The last time the current council outlined its priorities was during a retreat in February of 2003, just after the last municipal election had been concluded. The five top priorities identified then were:

1. Whistler. It’s Our Future CSP

2. Transition Strategy (until the CSP is adopted)

3. Affordability and Affordable Housing

4. Financial Sustainability

5. Provincial Relations

We’ll withhold comment on the CSP until it is completed.

Much of priority number 3 should be addressed through the land bank that came with the Olympics, wherever that land may be. On the affordability front, the municipality, working with private citizens, has done some good work to increase the number of full-time residents who qualify for the provincial homeowners grant.

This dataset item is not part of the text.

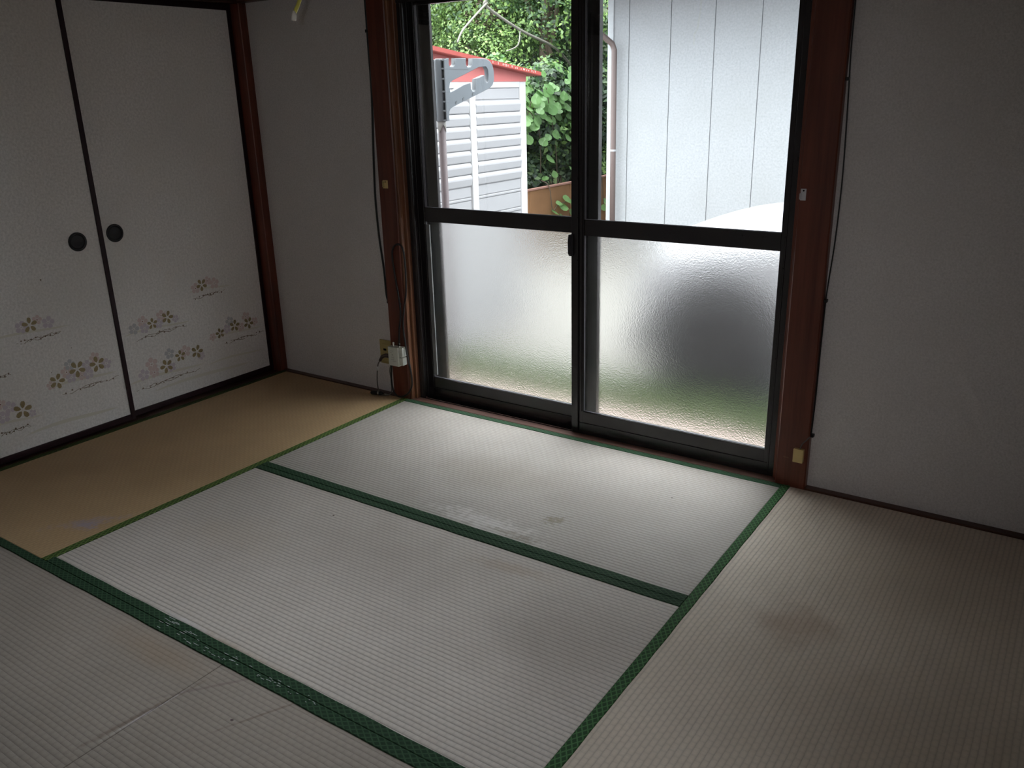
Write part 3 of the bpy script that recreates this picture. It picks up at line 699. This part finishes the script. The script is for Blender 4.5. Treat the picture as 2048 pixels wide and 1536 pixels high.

Financial Sustainability is closely linked, in the February 2003 priorities, with "financial tools", a concept that was introduced in January 2002 as part of the lasting legacies Whistler would receive from the provincial government for co-hosting the Olympics. Priority number 5, improving provincial relations, was seen as part of the process of acquiring additional financial tools, which would produce additional revenue and lead to long-term financial sustainability.

But there has been little indication from Victoria that new financial tools are coming to Whistler, or any other municipality, any time soon. In fact, the B.C. Chamber of Commerce and some tourism organizations have spoken out against giving municipalities the authority to create new taxes or revenue sources.

So where does that leave Whistler? In the long term, some sort of new funding model for B.C.’s emerging resort communities – which must provide infrastructure for two or three times their resident populations while trying to stay affordable enough that residents remain – will have to be found. Perhaps a co-ordinated appeal to Victoria, with Fernie, Rossland and similar resort towns, is the answer.

Meanwhile, council members are dealing with "…aging infrastructure, dwindling development cost charges, changing market conditions and the increased cost of ‘staying on top’."

Which is why this year’s budget and five-year financial plan is so important.